■ Data segment
━━━━━━━━

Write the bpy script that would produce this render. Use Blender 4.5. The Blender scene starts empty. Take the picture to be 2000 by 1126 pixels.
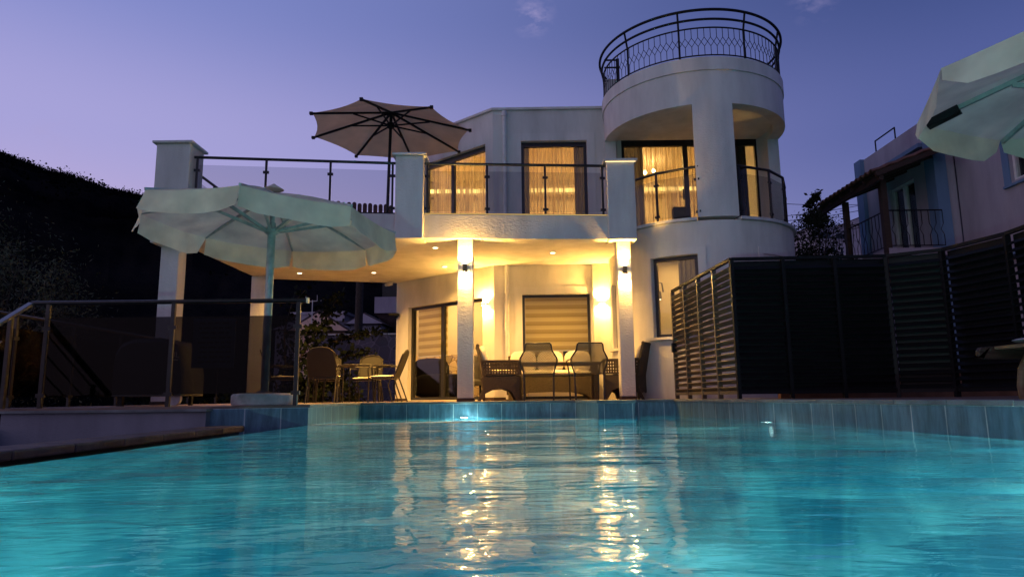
import bpy, math, random
import numpy as np
from mathutils import Matrix, Vector
random.seed(7); rng = np.random.default_rng(7)
scene = bpy.context.scene
COL = scene.collection
rad = math.radians
ZC = .05
WZ = -.225          # water level; deck level is z = 0

# ------------------------------------------------------------------ mesh helpers
class MB:
    def __init__(s): s.v = []; s.f = []; s.uv = {}
    def add(s, vs, fs, M=None, uvs=None):
        o = len(s.v)
        for p in vs:
            p = Vector(p)
            s.v.append(tuple(M @ p) if M is not None else tuple(p))
        for i, f in enumerate(fs):
            if uvs: s.uv[len(s.f)] = uvs[i]
            s.f.append(tuple(o + k for k in f))
        return s
    def box(s, x0, x1, y0, y1, z0, z1, M=None):
        if x0 > x1: x0, x1 = x1, x0
        if y0 > y1: y0, y1 = y1, y0
        if z0 > z1: z0, z1 = z1, z0
        vs = [(x0,y0,z0),(x1,y0,z0),(x1,y1,z0),(x0,y1,z0),(x0,y0,z1),(x1,y0,z1),(x1,y1,z1),(x0,y1,z1)]
        return s.add(vs, [(0,3,2,1),(4,5,6,7),(0,1,5,4),(1,2,6,5),(2,3,7,6),(3,0,4,7)], M)
    def cbox(s, c, sz, M=None):
        return s.box(c[0]-sz[0]/2, c[0]+sz[0]/2, c[1]-sz[1]/2, c[1]+sz[1]/2, c[2]-sz[2]/2, c[2]+sz[2]/2, M)
    def prism(s, pts, z0, z1, M=None):
        n = len(pts)
        vs = [(p[0], p[1], z0) for p in pts] + [(p[0], p[1], z1) for p in pts]
        fs = [tuple(reversed(range(n))), tuple(range(n, 2*n))]
        fs += [(i, (i+1) % n, n+(i+1) % n, n+i) for i in range(n)]
        return s.add(vs, fs, M)
    def tube(s, pts, r, n=8, M=None, closed=False, cap=True):
        pts = [Vector(p) for p in pts]; m = len(pts)
        rs = r if isinstance(r, (list, tuple)) else [r]*m
        vs = []; up0 = None
        for i, p in enumerate(pts):
            if closed: t = pts[(i+1) % m] - pts[i-1]
            else: t = pts[min(i+1, m-1)] - pts[max(i-1, 0)]
            t.normalize()
            if up0 is None:
                a = Vector((0,0,1)) if abs(t.z) < .9 else Vector((1,0,0))
            else: a = up0
            u = t.cross(a).normalized(); w = u.cross(t).normalized(); up0 = w
            for k in range(n):
                an = 2*math.pi*(k+.5)/n
                vs.append(p + (u*math.cos(an) + w*math.sin(an))*rs[i])
        fs = []
        for i in range(m if closed else m-1):
            j = (i+1) % m
            for k in range(n):
                l = (k+1) % n
                fs.append((i*n+k, i*n+l, j*n+l, j*n+k))
        if cap and not closed:
            fs.append(tuple(range(n))); fs.append(tuple(reversed(range((m-1)*n, m*n))))
        return s.add(vs, fs, M)
    def bar(s, a, b, w, h, M=None):
        "rectangular bar from a to b, width w across, height h (up)"
        a = Vector(a); b = Vector(b); t = (b-a).normalized()
        up = Vector((0,0,1)) if abs(t.z) < .95 else Vector((0,1,0))
        u = t.cross(up).normalized(); v = u.cross(t).normalized()
        vs = []
        for p in (a, b):
            for du, dv in ((-1,-1),(1,-1),(1,1),(-1,1)): vs.append(p + u*du*w/2 + v*dv*h/2)
        return s.add(vs, [(0,1,2,3),(7,6,5,4),(0,4,5,1),(1,5,6,2),(2,6,7,3),(3,7,4,0)], M)
    def lathe(s, prof, n=24, M=None):
        vs = []
        for (r, z) in prof:
            for k in range(n):
                a = 2*math.pi*k/n; vs.append((r*math.cos(a), r*math.sin(a), z))
        fs = []
        for i in range(len(prof)-1):
            for k in range(n):
                l = (k+1) % n; fs.append((i*n+k, i*n+l, (i+1)*n+l, (i+1)*n+k))
        fs.append(tuple(reversed(range(n)))); fs.append(tuple(range((len(prof)-1)*n, len(prof)*n)))
        return s.add(vs, fs, M)
    def arcwall(s, cx, cy, r0, r1, a0, a1, z0, z1, n=32):
        "solid curved wall between radii r0<r1, azimuths a0..a1 (deg)"
        vs = []
        for i in range(n+1):
            a = rad(a0 + (a1-a0)*i/n); c, q = math.cos(a), math.sin(a)
            vs += [(cx+r0*c, cy+r0*q, z0), (cx+r1*c, cy+r1*q, z0), (cx+r1*c, cy+r1*q, z1), (cx+r0*c, cy+r0*q, z1)]
        fs = []
        for i in range(n):
            o = i*4; p = o+4
            for k in range(4):
                l = (k+1) % 4; fs.append((o+k, p+k, p+l, o+l))
        fs.append((0,1,2,3)); fs.append((n*4+3, n*4+2, n*4+1, n*4))
        return s.add(vs, fs)
    def build(s, name, mat, parent=None, smooth=False, bevel=0, local=False):
        me = bpy.data.meshes.new(name)
        vs = s.v
        if parent is not None and not local:
            top = parent
            while top.parent: top = top.parent
            inv = top.matrix_basis.inverted()
            vs = [tuple(inv @ Vector(p)) for p in vs]
        me.from_pydata(vs, [], s.f)
        if s.uv:
            lay = me.uv_layers.new(name='UVMap')
            for i, p in enumerate(me.polygons):
                if i in s.uv:
                    for j, li in enumerate(p.loop_indices): lay.data[li].uv = s.uv[i][j]
        me.update()
        if mat: me.materials.append(mat)
        o = bpy.data.objects.new(name, me); COL.objects.link(o)
        if parent is not None: o.parent = parent
        if smooth:
            me.polygons.foreach_set('use_smooth', [True]*len(me.polygons))
            me.set_sharp_from_angle(angle=rad(40))
        if bevel:
            m = o.modifiers.new('bevel', 'BEVEL'); m.width = bevel; m.segments = 2; m.limit_method = 'ANGLE'; m.angle_limit = rad(40)
        return o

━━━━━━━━

■ To be done
Leave out the pictures and repeat exactly the lines from the start of the material through the line that contains "level is z = 0", both included.

■ Exercise solution
Write the bpy script that would produce this render. Use Blender 4.5. The Blender scene starts empty. Take the picture to be 2000 by 1126 pixels.
import bpy, math, random
import numpy as np
from mathutils import Matrix, Vector
random.seed(7); rng = np.random.default_rng(7)
scene = bpy.context.scene
COL = scene.collection
rad = math.radians
ZC = .05
WZ = -.225          # water level; deck level is z = 0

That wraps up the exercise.